日本語教師の日常エッセイ「チリもつもれば」No.7 | 日本語教師養成講座のアークアカデミー

No.7 早めも良し悪し

2015/06/16

教師がやってはいけないこと。言うまでもないが、その中の一つが遅刻である。学生ならば、利用路線の「遅延証明書」を印籠のように提出すれば遅刻がなかったことになる場合もあるが、教師はそういうワケにもいかない。そこで「何かあった場合」に備えて、早めに行動することが必要になるのであるが、私にはその加減がけっこう難しい。


職業病なのか、それとも単に年のせいなのか、私の「早め」が加速しているような気がして自分でも怖い。数年前、姉と関東近郊へのバスツアーに参加した。何回か自由行動があったのだが、バスに一番早く戻ってくるのはいつも私たち姉妹。最後には、バスで待っていたガイドさんに「いやー、早いですねえ」と、半ばあきれられる始末であった。


我ながら、いつからこんなに「早め人間」になったのか。辿ってみると、日本語教師養成講座修了後すぐに赴任した台湾に、そのルーツがあるように思う。台湾の日本語学校の朝は早い。私が赴任した学校でもズバリ「早朝班」というクラスがあった。出勤&登校前の会社員や学生を対象にした、月曜から金曜の朝7時半から50分間のクラスである。


着任して半年ほどした頃、私にもついに「早朝班」が回ってきた。そして、縁あってそのクラスを離任までの2年間にわたって担当することになる。朝7時半からの授業―ついつい寝坊してアウト、も十分あり得る時間である。その緊張感が、私の早め魂に火をつけた(のだと思う)。
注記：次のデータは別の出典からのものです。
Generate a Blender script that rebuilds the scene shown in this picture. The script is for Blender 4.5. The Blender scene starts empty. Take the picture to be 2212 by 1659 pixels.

その2年間というもの、朝5時すぎに起き、まだ暗い中をバスに揺られ誰よりも早く学校に到着。持たされていた鍵でドアを開け、しばし朝のウォーミングアップを行っていた。と言っても、教科書をぼーっと見ながら、学校近くのおじいさんの屋台で買った豆乳と、肉まんか野菜まんを頬張っていただけなのだが。ただ、その時の「今日も寝坊せずに無事学校に着いた」という安心感と満足感は、何とも心地いいものだった。

 

あれから15年。「豆乳」は「コーヒー」、「肉まん」は「サンドイッチ」になり、授業の開始時間も9時に変わった。しかし、早め魂は健在である。そして、一つの結論を得た。「心身ともに、できるだけいい状態で授業に臨むことができたら、その日の授業はほとんど成功だ」と。ただ、これ以上「早め」を加速させないことが、私の目下の課題でもある。